スティーブン・ホーキング博士(76)死去に際しての各種ニュースを引用メモしておきます。
徐々に全身の筋肉が衰える難病に侵され、体の自由や言葉を失いながらも宇宙創成の謎に挑み続けた「車いすの天才物理学者」、スティーブン・ホーキング博士(76)が死去した。先進的な理論で学界に衝撃を与えた一方、著書や講演で一般の人にも宇宙の謎を魅力的に語りかけ、気さくな人柄も相まってファンが多かった。
大学院在学中に筋萎縮性側索硬化症(ALS)と診断され、車いす生活になったホーキング博士は1985年に気管切開手術を受け、声も出せなくなった。しかし、音声合成装置を介して会話しながら研究を続けた。
74年に発表した「ブラックホール蒸発理論」は学界に驚きを持って迎えられたが、現在では多くの科学者がこの理論を支持する。この年、史上最年少の32歳で英国王立協会会員に選ばれ、79年からはニュートン以来の伝統を誇るケンブリッジ大ルーカス記念講座の教授を務めた。

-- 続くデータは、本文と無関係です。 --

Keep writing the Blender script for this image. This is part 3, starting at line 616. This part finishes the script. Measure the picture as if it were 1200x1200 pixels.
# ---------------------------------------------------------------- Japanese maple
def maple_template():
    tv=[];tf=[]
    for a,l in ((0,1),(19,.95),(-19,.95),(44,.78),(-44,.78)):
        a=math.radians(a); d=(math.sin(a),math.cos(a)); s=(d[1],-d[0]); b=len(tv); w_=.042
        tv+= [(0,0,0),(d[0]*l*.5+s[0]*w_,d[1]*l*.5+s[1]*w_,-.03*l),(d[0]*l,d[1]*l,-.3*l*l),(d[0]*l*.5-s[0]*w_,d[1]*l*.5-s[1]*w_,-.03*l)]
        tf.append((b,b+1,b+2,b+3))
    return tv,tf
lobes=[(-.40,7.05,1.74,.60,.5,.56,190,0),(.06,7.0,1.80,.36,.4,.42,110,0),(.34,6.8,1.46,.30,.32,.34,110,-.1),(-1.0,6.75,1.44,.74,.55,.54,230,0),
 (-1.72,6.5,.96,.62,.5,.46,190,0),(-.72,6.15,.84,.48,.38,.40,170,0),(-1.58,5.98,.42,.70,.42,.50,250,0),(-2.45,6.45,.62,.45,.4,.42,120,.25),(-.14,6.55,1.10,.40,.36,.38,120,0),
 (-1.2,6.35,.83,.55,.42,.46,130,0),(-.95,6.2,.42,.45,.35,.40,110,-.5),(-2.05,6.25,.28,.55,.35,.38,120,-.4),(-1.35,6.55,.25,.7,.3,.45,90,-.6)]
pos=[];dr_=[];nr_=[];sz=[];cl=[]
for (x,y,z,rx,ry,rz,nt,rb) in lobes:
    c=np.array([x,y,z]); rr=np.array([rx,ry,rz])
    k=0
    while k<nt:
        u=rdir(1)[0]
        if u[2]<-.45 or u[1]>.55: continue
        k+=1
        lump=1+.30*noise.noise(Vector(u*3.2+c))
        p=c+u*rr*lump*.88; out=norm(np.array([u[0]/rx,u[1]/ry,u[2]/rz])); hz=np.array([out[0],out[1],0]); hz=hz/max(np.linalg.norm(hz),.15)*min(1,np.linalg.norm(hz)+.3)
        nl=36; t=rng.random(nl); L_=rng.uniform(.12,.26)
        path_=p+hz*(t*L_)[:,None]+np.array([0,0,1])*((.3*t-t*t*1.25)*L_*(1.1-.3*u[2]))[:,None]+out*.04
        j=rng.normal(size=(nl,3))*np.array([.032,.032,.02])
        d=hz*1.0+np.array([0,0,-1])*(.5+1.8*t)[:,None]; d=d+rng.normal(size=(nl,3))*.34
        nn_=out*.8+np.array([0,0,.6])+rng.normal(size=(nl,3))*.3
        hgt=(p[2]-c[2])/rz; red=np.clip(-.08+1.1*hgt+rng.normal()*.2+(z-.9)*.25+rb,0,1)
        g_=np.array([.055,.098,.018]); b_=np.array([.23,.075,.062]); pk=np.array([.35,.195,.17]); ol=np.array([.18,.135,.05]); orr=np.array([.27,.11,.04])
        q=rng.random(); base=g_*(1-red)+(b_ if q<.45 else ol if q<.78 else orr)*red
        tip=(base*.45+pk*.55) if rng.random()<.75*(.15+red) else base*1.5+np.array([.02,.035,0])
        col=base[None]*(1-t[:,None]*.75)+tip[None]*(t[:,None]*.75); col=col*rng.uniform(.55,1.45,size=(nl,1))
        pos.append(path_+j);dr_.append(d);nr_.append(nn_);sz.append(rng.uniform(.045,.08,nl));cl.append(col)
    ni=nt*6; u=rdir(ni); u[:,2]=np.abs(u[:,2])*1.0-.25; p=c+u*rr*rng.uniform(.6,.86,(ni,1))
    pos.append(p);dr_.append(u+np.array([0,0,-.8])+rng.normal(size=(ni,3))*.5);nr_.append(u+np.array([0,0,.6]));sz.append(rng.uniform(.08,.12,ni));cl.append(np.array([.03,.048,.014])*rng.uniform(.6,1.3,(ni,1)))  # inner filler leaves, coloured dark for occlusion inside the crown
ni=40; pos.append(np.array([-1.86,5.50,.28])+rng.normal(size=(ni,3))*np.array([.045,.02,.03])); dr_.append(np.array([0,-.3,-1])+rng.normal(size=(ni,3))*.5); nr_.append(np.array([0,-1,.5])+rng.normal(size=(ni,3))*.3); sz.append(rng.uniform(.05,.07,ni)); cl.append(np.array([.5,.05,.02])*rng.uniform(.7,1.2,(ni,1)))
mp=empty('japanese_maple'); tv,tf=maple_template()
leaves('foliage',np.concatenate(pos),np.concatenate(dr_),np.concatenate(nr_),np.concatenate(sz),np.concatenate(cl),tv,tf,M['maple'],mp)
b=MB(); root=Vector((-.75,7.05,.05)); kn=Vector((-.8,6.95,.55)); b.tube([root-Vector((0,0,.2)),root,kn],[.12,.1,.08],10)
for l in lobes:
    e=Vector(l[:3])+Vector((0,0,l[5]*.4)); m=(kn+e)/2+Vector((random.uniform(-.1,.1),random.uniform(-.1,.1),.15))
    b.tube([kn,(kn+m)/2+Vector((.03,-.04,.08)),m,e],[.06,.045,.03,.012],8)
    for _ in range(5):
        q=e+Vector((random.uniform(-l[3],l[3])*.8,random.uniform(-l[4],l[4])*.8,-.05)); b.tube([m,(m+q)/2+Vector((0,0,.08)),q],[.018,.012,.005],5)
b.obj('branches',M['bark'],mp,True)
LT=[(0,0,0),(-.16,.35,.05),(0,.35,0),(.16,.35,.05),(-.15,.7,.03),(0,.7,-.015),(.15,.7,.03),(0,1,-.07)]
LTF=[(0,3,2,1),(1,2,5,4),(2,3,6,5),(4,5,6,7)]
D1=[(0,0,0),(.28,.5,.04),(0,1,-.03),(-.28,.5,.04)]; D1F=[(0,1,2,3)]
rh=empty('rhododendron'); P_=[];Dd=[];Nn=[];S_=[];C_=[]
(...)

一方、ブラックホールが消失する際、「内部の情報は外に出てこず、ブラックホールを通って別の宇宙に移動する」と主張したことに対しては、30年後の2004年になって「SFファンには申し訳ないが誤りだった」と認め、話題になった。
00年に出版した著書で「人類は今後1000年以内に災害か地球温暖化のために滅亡する。唯一の助かる道は別の惑星に移住すること」などと警告。07年には急降下する航空機で無重力を体験するなど、将来の宇宙旅行にも興味を示していた。
16年には米ニューヨークで記者会見し、光速の5分の1の速さで飛ぶ小型探査機の開発計画を発表。地球から4.3光年離れた太陽系の隣の恒星系「プロキシマ・ケンタウリ」に送り込む構想を打ち出し、地球外生命探査に意欲を見せた。一方、人間の操作が不要な「自律型致死兵器システム」(LAWS)の開発禁止を他の研究者らと連名で訴えるなど人工知能技術の軍事利用に警鐘を鳴らした。
また、14年の英映画「博士と彼女のセオリー」のモデルとなったほか、米国のSFテレビシリーズ「スタートレック」のファンとしても知られ、ニュートンやアインシュタインとポーカーのテーブルを囲む本人役で出演したこともある。長女のルーシーさんと共著の児童書「宇宙への秘密の鍵」は日本でも100万部を超えるベストセラーになった。
何度も来日したことがあり、93年7月には国内での講演会の合間に仙台市を私的に訪問した。この際、仙台を案内した土佐誠・仙台市天文台長によると、博士は「昔、アインシュタインが東北大を訪れたことがあると聞き、仙台に来てみたかった」と話したという。
市内のホテルで東北大の大学院生や教員ら数人でホーキング博士を囲んで夕食をとったが、緊張していた院生たちを博士が冗談で笑わせた。「後に博士の妻となった付き添いの看護師が『博士はわがままで手がかかる』と言っていたことを覚えている」と振り返る。
土佐さんは「非常に強い重力の下でミクロの世界で何が起こるかについて、先駆的な理論を立てた。宇宙の始まりやブラックホールに関する現在の議論のスタートになった」と死去を惜しんだ。
30年以上の親交があった前田恵一・早稲田大教授(相対性理論)は「昨年9月に英国で会った時は体調も良さそうで、ブラックホールの蒸発に関する新たな理論について研究仲間と熱心に議論をしていただけにびっくりした」と話し、「宇宙理論の業績もさることながら、ユーモアと周囲への気づかいがある人だった」と惜しんだ。
重力波の検出で昨年のノーベル物理学賞を受賞した米カリフォルニア工科大のキップ・ソーン名誉教授(77)とは公私を通じた友人で、あるブラックホールの存在を巡って「存在しない」に賭けて負けたホーキング氏がソーン氏に男性誌「ペントハウス」を贈ったエピソードも知られる。ソーン氏は同大の追悼文にコメントを寄せ、「宇宙に向けられた彼の洞察は、今後何十年も彼に続く物理学者にインスピレーションを与え続けるだろう」としのんだ。
また、自身も08年にALSを発症した嶋守恵之(しげゆき)・日本ALS協会理事は「ホーキング博士は『ALSは自分の研究にとって障害にはならない』と言い切り、優れた業績を残された。博士の半生をつづった映画『博士と彼女のセオリー』からはたくさんの勇気をもらった。何も諦めなかった博士を見習い、私も自分らしく充実した人生を送りたい」と話した。